A venture capitalist and investment management advisor, Alitheia Goodwell Microfinance Bank, a subsidiary of Alitheia Capital, in order to improve the performance of Nigerian microfinance institutions, MFIs, is advocating for the importation of technical capacity so as to make the sector more appealing and also attract increased foreign donor grants.

This is sequel to the Central Bank of Nigeria’s listing of poor corporate governance and weak internal control as some of the challenges impeding the performance and subsequent impact of MFIs in Nigeria.
Mr. Andre Wenger, Vice President, Alitheia Capital, said with its vast experiences from microfinancing in India, Alitheia Goodwell MFB can help MFBs become more efficient so that they can grow faster and reach more people with their products and presence.

“In international comparison, Nigerian MFIs are very much under-performing and according to our emerging reports on microfinance banks in West Africa, we discovered that some MFBs have a portfolio average of 7.2 per cent compared to 1.7 per cent in Asia. We are talking about nearly 8 per cent of loans being at risk in the hands of people and that is huge for only a section of MFIs.”

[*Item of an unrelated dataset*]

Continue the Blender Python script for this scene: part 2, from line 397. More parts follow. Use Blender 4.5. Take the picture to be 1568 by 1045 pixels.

Continuing, Andre Wenger said “A lot of technical capacity needs to be imported, especially from the Indian experience, since their microfinance market developed differently from ours. What is closer to our experiences and our benchmark is the performance of microfinance institutions in Latin America because it developed from individual loan basis. This is what we have in the Nigerian scene where the MFBs are playing a big role in financing individuals and not groups like is obtainable in Asia.”

Wenger said improved performance of MFIs can attract additional foreign grants since there is very little donor attention in the Nigerian market when compared to other countries.

He pointed Ford Foundation and the World Bank as some international organizations that have spotted some MFIs, but generally, most MFBs that are really looking to bring capacity have very little leeway in financing.
“The quality of technical assistance that is available to Nigerian MFIs is not vibrant. I would like to see more support for the industry and Nigeria. Currently, it is very much commercially mainstream consultancy. Microfinancing is a specialized industry that requires specialized focus.”
The Vice President of Alitheia Capital pointed out that another area in which Alitheia Goodwell MFB can assist MFIs perform better is on a structural level.

“This can be achieved by helping change the existing regulations that limit the MFIs as we want to play a big and significant role in giving the industry the structure it needs to grow faster- either through the apex bank or microfinance associations- by helping to give real value to the market.”